Would you transcribe all of the data exactly, down to the last character?
##### Supplied material #####
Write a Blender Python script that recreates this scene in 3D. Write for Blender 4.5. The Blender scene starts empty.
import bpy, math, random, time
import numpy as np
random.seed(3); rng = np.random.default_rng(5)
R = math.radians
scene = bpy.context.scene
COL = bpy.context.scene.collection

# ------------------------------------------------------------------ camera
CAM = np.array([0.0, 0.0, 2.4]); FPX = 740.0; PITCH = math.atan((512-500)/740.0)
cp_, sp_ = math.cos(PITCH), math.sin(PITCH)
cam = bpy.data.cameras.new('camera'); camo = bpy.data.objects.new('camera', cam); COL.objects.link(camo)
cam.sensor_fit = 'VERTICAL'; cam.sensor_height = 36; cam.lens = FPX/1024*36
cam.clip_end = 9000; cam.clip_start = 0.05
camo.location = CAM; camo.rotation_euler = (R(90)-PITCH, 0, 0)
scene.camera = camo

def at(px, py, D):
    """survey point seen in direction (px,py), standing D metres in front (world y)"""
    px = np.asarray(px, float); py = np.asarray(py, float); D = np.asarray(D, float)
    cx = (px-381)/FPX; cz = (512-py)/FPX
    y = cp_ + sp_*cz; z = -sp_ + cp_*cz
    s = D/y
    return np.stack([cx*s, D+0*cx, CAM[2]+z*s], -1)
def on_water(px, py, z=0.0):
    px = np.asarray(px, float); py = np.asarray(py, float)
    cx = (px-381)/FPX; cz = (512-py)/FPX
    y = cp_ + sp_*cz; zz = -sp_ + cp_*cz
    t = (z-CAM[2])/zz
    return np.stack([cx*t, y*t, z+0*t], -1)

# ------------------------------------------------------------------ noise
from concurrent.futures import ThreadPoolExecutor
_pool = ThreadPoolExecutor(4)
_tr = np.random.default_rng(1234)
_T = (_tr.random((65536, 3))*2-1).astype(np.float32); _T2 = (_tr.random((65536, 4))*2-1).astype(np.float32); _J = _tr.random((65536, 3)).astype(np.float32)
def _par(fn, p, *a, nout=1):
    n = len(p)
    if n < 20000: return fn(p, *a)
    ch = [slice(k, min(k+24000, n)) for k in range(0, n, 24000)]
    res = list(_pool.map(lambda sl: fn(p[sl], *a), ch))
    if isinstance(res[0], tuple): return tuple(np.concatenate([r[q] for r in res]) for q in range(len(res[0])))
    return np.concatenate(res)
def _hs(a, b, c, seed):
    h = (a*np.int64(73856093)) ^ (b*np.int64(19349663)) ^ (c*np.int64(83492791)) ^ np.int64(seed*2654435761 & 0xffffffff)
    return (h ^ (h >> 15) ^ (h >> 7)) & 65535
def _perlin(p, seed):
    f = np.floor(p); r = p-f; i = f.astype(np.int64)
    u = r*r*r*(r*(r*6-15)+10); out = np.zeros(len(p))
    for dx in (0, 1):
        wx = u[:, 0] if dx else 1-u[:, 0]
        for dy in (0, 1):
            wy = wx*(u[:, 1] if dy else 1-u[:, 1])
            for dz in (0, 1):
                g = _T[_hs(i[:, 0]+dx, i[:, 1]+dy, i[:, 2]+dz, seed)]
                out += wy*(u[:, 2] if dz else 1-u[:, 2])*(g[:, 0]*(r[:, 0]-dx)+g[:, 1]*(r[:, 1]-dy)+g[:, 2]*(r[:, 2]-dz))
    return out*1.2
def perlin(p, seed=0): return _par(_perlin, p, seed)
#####
Result of the task:
Write a Blender Python script that recreates this scene in 3D. Write for Blender 4.5. The Blender scene starts empty.
import bpy, math, random, time
import numpy as np
random.seed(3); rng = np.random.default_rng(5)
R = math.radians
scene = bpy.context.scene
COL = bpy.context.scene.collection

# ------------------------------------------------------------------ camera
CAM = np.array([0.0, 0.0, 2.4]); FPX = 740.0; PITCH = math.atan((512-500)/740.0)
cp_, sp_ = math.cos(PITCH), math.sin(PITCH)
cam = bpy.data.cameras.new('camera'); camo = bpy.data.objects.new('camera', cam); COL.objects.link(camo)
cam.sensor_fit = 'VERTICAL'; cam.sensor_height = 36; cam.lens = FPX/1024*36
cam.clip_end = 9000; cam.clip_start = 0.05
camo.location = CAM; camo.rotation_euler = (R(90)-PITCH, 0, 0)
scene.camera = camo

def at(px, py, D):
    """survey point seen in direction (px,py), standing D metres in front (world y)"""
    px = np.asarray(px, float); py = np.asarray(py, float); D = np.asarray(D, float)
    cx = (px-381)/FPX; cz = (512-py)/FPX
    y = cp_ + sp_*cz; z = -sp_ + cp_*cz
    s = D/y
    return np.stack([cx*s, D+0*cx, CAM[2]+z*s], -1)
def on_water(px, py, z=0.0):
    px = np.asarray(px, float); py = np.asarray(py, float)
    cx = (px-381)/FPX; cz = (512-py)/FPX
    y = cp_ + sp_*cz; zz = -sp_ + cp_*cz
    t = (z-CAM[2])/zz
    return np.stack([cx*t, y*t, z+0*t], -1)

# ------------------------------------------------------------------ noise
from concurrent.futures import ThreadPoolExecutor
_pool = ThreadPoolExecutor(4)
_tr = np.random.default_rng(1234)
_T = (_tr.random((65536, 3))*2-1).astype(np.float32); _T2 = (_tr.random((65536, 4))*2-1).astype(np.float32); _J = _tr.random((65536, 3)).astype(np.float32)
def _par(fn, p, *a, nout=1):
    n = len(p)
    if n < 20000: return fn(p, *a)
    ch = [slice(k, min(k+24000, n)) for k in range(0, n, 24000)]
    res = list(_pool.map(lambda sl: fn(p[sl], *a), ch))
    if isinstance(res[0], tuple): return tuple(np.concatenate([r[q] for r in res]) for q in range(len(res[0])))
    return np.concatenate(res)
def _hs(a, b, c, seed):
    h = (a*np.int64(73856093)) ^ (b*np.int64(19349663)) ^ (c*np.int64(83492791)) ^ np.int64(seed*2654435761 & 0xffffffff)
    return (h ^ (h >> 15) ^ (h >> 7)) & 65535
def _perlin(p, seed):
    f = np.floor(p); r = p-f; i = f.astype(np.int64)
    u = r*r*r*(r*(r*6-15)+10); out = np.zeros(len(p))
    for dx in (0, 1):
        wx = u[:, 0] if dx else 1-u[:, 0]
        for dy in (0, 1):
            wy = wx*(u[:, 1] if dy else 1-u[:, 1])
            for dz in (0, 1):
                g = _T[_hs(i[:, 0]+dx, i[:, 1]+dy, i[:, 2]+dz, seed)]
                out += wy*(u[:, 2] if dz else 1-u[:, 2])*(g[:, 0]*(r[:, 0]-dx)+g[:, 1]*(r[:, 1]-dy)+g[:, 2]*(r[:, 2]-dz))
    return out*1.2
def perlin(p, seed=0): return _par(_perlin, p, seed)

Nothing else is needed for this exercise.